Juan Pestana Describes Winning Teaching Technique

Featured Faculty: Juan M. Pestana

“Soil behaves like people behave,” says Professor Juan Pestana, and his students laugh.

“And that laughter,” says Pestana, “is the emotional connection in the students that will help them remember the material.”

Pestana, a popular professor in CEE’s Geoengineering program and recipient of Berkeley’s 2010 Distinguished Teaching Award, explains the classroom setting is not like training an athlete. “We do not have the luxury of teaching principles over and over, the way you would train an athlete. I have one shot.”

To make that one shot count, Pestana makes connections. And one of his favorite connection techniques is the psychological analogy.

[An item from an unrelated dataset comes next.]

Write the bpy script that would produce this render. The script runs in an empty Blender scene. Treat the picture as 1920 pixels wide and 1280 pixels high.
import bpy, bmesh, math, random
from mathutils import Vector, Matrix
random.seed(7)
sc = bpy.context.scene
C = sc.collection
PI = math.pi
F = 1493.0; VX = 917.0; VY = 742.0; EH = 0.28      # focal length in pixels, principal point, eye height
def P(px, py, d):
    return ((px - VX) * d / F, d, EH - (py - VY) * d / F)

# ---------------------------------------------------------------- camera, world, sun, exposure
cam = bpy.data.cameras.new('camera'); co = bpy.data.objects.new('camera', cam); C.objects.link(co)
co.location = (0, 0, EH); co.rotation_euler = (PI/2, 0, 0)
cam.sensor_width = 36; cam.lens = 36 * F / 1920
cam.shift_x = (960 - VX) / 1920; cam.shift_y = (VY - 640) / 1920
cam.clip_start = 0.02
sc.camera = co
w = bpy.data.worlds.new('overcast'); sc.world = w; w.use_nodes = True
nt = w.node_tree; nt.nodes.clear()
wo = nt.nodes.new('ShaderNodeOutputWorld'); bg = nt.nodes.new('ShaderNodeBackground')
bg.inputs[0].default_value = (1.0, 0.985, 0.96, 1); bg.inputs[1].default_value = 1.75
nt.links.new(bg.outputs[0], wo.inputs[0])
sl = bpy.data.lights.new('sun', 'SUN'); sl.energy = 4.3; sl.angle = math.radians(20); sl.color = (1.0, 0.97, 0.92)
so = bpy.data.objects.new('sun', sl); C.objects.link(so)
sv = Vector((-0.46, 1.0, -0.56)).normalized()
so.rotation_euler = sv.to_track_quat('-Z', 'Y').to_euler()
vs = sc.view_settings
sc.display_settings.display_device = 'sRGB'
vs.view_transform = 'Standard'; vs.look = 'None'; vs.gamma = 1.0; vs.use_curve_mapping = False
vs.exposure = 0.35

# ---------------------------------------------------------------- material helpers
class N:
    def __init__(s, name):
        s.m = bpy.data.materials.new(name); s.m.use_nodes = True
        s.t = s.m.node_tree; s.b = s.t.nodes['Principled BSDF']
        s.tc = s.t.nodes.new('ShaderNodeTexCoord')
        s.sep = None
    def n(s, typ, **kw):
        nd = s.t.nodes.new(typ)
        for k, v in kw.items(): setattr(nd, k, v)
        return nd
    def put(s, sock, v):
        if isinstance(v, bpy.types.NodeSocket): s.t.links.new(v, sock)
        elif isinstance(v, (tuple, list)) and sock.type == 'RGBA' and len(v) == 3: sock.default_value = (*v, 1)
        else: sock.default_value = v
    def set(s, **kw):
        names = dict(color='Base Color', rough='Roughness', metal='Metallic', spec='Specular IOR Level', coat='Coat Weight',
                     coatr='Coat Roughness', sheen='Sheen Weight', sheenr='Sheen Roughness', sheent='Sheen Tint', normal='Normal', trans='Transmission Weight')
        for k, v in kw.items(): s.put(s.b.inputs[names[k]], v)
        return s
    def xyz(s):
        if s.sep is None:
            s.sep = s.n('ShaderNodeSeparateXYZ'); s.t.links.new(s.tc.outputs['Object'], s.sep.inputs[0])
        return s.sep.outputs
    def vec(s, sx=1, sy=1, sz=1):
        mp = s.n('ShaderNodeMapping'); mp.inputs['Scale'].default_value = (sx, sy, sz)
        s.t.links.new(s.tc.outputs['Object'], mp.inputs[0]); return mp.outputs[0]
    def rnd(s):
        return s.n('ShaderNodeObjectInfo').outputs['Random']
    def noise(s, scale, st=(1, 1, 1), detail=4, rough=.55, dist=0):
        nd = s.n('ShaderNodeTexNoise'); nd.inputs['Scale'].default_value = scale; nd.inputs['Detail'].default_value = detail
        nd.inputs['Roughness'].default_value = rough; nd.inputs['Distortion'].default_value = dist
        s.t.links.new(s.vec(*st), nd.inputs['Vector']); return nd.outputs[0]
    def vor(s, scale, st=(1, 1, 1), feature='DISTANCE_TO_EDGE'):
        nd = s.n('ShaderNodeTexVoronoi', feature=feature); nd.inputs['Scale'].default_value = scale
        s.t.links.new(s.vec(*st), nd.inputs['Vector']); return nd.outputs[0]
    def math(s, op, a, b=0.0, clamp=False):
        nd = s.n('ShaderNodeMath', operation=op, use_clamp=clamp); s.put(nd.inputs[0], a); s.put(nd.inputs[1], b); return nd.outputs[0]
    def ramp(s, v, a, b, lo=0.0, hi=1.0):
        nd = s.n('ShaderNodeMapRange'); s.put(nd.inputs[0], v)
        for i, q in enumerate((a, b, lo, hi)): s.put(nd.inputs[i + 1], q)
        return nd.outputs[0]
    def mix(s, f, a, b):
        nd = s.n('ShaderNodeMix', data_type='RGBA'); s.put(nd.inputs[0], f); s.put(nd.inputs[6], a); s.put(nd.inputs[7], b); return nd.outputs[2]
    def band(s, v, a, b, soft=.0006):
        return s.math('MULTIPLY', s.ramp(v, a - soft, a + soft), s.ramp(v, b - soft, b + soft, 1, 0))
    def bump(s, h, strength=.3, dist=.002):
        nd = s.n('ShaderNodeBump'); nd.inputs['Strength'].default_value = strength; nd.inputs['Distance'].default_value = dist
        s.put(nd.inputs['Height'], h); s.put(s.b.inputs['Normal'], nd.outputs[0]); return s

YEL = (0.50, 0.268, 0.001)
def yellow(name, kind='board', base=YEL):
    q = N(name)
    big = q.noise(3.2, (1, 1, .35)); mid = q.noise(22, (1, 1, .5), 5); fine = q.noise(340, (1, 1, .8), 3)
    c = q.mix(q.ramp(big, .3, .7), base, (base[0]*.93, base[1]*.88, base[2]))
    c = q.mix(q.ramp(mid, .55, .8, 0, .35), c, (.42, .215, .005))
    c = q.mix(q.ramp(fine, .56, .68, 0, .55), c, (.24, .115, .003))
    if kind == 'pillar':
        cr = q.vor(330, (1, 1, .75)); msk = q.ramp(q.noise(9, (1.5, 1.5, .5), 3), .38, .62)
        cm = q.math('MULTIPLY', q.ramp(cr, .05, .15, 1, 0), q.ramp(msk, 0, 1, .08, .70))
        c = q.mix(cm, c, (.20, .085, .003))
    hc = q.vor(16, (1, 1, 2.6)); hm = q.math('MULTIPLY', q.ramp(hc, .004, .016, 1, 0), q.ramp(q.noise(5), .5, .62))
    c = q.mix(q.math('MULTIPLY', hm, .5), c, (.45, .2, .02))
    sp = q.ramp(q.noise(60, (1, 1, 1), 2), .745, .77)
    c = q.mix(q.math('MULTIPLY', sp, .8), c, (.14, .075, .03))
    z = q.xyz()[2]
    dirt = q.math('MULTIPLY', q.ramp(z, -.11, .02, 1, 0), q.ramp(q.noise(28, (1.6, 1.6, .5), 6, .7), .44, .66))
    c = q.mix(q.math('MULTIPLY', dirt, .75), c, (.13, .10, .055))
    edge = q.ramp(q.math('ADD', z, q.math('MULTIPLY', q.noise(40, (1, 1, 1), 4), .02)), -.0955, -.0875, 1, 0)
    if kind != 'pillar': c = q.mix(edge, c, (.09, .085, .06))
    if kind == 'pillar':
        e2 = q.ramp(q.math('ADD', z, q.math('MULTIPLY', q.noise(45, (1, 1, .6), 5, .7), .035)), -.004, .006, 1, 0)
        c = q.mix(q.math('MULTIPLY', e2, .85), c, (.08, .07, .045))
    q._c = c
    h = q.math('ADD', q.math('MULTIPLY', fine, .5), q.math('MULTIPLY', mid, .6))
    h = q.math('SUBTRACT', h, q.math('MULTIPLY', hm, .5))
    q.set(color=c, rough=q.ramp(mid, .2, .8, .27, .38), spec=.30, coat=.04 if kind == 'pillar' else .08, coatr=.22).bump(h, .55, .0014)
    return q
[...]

I say, “Look, you have a kindergarten teacher in her class and the bell rings. (At this point my students look as if to ask what does this have to do with anything?) “The teacher tells the students to go to the playground. What happens next?  Typically the teacher will grab two kids, one in each hand, and they will walk towards the playground together. The movement of the teacher and the two kids represents advection, meaning the contaminant moves at the same velocity as the water flow.

“But then of course, you have the kids who run on ahead. And there will be one kid lagging behind. That separation, those kids not moving at the same velocity as the teacher is? That is mechanical dispersion.”

Pestana adds, “I have students coming up to me years later to tell me they still remember the various processes of contaminant transport.”